**Data excerpt**
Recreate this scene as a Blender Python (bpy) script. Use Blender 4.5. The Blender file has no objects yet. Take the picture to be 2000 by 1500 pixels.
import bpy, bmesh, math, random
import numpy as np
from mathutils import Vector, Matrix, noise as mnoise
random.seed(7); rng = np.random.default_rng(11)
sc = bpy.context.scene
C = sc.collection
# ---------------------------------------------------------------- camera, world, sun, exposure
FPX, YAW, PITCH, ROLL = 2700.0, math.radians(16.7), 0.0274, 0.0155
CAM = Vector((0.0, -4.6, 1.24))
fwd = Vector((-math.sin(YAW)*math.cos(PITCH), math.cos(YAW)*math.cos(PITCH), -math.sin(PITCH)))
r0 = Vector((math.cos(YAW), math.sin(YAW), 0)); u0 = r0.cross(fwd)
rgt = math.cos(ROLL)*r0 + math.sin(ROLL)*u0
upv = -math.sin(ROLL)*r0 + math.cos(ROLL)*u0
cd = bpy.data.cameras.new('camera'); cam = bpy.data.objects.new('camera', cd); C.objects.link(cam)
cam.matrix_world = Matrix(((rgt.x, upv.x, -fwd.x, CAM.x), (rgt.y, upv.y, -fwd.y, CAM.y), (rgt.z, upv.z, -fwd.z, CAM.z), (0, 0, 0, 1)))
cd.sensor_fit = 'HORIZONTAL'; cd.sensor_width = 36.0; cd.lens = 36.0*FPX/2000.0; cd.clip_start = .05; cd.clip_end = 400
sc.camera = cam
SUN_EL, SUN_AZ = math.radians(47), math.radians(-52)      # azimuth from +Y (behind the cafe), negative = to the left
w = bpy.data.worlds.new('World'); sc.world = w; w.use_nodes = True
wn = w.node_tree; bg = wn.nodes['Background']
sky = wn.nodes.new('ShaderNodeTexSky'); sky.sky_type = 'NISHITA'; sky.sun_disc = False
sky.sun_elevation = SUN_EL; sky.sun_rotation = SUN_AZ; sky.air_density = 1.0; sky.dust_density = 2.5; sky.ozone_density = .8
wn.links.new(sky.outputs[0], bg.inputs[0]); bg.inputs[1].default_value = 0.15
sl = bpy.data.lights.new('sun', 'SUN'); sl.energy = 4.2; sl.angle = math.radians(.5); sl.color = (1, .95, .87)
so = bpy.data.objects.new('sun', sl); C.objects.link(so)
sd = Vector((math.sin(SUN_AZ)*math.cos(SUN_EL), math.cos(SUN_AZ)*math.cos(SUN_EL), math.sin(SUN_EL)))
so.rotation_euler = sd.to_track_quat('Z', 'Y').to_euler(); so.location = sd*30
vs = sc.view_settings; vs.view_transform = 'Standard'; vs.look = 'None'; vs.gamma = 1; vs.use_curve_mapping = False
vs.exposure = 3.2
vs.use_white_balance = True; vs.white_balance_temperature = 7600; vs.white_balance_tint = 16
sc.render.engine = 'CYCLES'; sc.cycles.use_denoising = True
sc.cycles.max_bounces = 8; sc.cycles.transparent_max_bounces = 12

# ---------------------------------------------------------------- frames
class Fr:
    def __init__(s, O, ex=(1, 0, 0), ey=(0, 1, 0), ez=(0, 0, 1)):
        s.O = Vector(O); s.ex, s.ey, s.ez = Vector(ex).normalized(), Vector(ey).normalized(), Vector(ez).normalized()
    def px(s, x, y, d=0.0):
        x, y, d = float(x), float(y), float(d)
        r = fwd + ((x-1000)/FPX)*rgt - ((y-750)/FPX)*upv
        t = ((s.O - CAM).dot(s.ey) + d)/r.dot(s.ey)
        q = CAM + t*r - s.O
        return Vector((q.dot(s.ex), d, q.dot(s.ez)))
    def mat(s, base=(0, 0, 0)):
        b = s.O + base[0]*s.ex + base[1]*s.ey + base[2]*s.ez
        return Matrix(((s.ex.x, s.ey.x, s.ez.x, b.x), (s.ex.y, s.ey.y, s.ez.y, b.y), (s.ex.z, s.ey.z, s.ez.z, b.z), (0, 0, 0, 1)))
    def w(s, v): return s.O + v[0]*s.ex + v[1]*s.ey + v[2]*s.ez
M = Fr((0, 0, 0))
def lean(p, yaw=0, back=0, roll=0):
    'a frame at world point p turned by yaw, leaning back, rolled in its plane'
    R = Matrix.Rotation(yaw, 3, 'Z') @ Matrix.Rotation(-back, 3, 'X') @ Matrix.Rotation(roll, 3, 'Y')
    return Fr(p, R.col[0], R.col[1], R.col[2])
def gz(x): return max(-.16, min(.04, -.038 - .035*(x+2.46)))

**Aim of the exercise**
List every line above containing the word "objects".

**The completed task**
Recreate this scene as a Blender Python (bpy) script. Use Blender 4.5. The Blender file has no objects yet. Take the picture to be 2000 by 1500 pixels.
cd = bpy.data.cameras.new('camera'); cam = bpy.data.objects.new('camera', cd); C.objects.link(cam)
so = bpy.data.objects.new('sun', sl); C.objects.link(so)